After roughly an hour of waiting, the appearance was quietly called off, and neither prosecutors nor the defense put any reason on the record for the delay, according to KPTV. The outlet reported that it remains unclear when Benton will formally enter a plea or when the court will reset the hearing.

Case background

Debbie Higbee-Benton was found dead in her Gladstone hair salon on May 28, 2011. Investigators said she had been beaten, strangled and shot. Prosecutors alleged Benton arranged her killing, and he was convicted in 2016 after a trial that included testimony about alleged jailhouse confessions, as reported by The Seattle Times.

Appeals and reversal

The Oregon Court of Appeals reversed Benton's conviction in 2022, finding that prosecutors had relied improperly on an inmate informant and sending the case back for a new trial. Coverage of the ruling noted that the decision turned on whether the informant had effectively acted as an agent of law enforcement when collecting Benton's statements, KTVZ reported.

What's next

A new trial is currently set to begin in July, although court calendars and filings around the case have not yet been fully clarified.

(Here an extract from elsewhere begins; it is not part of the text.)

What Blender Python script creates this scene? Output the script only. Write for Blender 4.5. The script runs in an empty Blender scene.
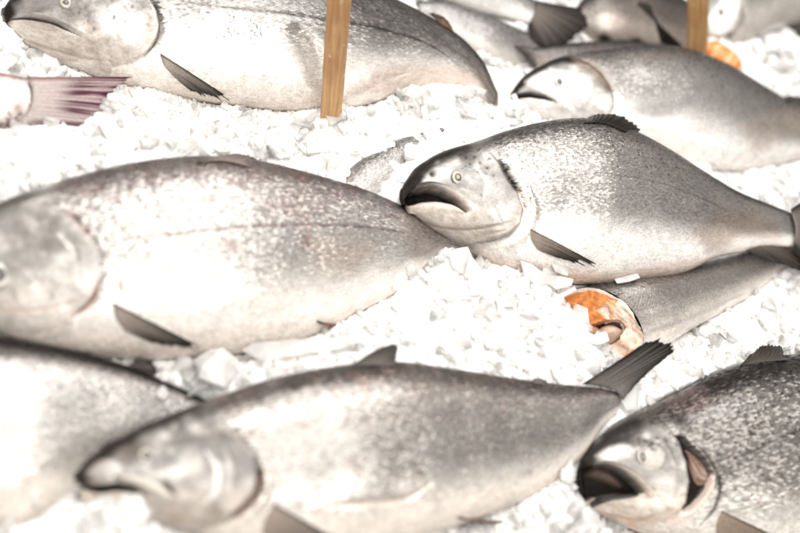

KPTV reported that prosecutors and Benton's lawyers offered no immediate explanation for the canceled hearing and did not announce a new date for a plea to be entered.

Legal stakes

Appellate judges concluded that confessions Benton allegedly made to a fellow inmate were central to his original conviction, creating the legal basis to overturn the verdict. Tung Yin, a law professor at Lewis & Clark, described the ruling as "a cautionary tale" about how prosecutors handle jailhouse informants, as detailed by Oxygen.